Persimmon has sites in the Black Country, Shropshire and Staffordshire, and its West Midlands office at Broadlands, Wolverhampton.

Forward sales also slowed to £1.6 billion, down from £1.7 billion a year ago.

Average selling prices rose 0.5 per cent to £216,950, with private sales rising to around £238,350 from £236,700 a year earlier.

The group said its "top priority is to deliver continued improvement in its service to customers".

"To help achieve this we are adopting a more targeted approach to the timing of new home sales releases on certain sites and plots where demand is particularly strong," it said.

The group said average active sites reduced by eight per cent in the first half.

Persimmon has recently faced a barrage of criticism over build quality.

It scored the worst figures of all the major house-builders in a recent Home Builders Federation new homes survey.
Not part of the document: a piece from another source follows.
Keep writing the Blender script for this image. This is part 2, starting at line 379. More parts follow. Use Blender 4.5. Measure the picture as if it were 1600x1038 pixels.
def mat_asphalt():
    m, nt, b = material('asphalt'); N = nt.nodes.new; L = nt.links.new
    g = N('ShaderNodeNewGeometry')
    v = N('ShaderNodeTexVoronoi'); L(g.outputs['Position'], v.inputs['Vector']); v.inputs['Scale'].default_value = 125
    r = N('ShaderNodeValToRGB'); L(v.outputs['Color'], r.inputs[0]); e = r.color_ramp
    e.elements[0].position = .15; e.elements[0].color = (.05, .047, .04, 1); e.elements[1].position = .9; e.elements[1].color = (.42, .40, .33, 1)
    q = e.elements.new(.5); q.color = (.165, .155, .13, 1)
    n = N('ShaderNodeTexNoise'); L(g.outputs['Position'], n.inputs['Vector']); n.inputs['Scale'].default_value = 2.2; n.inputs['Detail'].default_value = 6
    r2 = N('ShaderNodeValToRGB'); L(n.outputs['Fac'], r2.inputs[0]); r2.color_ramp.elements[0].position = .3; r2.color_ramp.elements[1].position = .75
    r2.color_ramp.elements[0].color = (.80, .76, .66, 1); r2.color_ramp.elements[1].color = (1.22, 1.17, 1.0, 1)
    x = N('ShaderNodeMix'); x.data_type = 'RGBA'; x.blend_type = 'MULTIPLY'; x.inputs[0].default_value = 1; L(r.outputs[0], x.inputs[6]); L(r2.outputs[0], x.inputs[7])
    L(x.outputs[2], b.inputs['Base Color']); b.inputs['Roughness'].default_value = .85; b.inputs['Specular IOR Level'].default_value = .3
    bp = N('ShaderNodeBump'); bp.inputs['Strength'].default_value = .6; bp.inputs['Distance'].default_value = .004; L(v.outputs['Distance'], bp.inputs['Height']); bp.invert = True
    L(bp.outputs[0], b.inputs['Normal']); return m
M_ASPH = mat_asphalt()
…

The firm launched a review of its house quality and customer care functions in April.

Persimmon chief executive Dave Jenkinson said: "I am pleased that there are some clear early signs that our focus on increasing the quality and service delivered to our customers is beginning to bear fruit, with some encouraging improvements being made right across the business.

"Our progress on customer service shows that Persimmon is listening carefully to all stakeholders and making the changes needed to position the business for the future, while maintaining a robust trading performance."

Persimmon, which reports first-half results on August 20, saw shares edge one per cent lower after the update.

As well as customer services woes, the group also faced an investor revolt last year after paying big bonuses to senior executives and enjoying a substantial rise in profit on the back of the Government's Help To Buy scheme.

Former chief executive Jeff Fairburn faced particular criticism after refusing to answer questions over his own proposed £110 million bonus package.

He was eventually awarded £85 million over two years.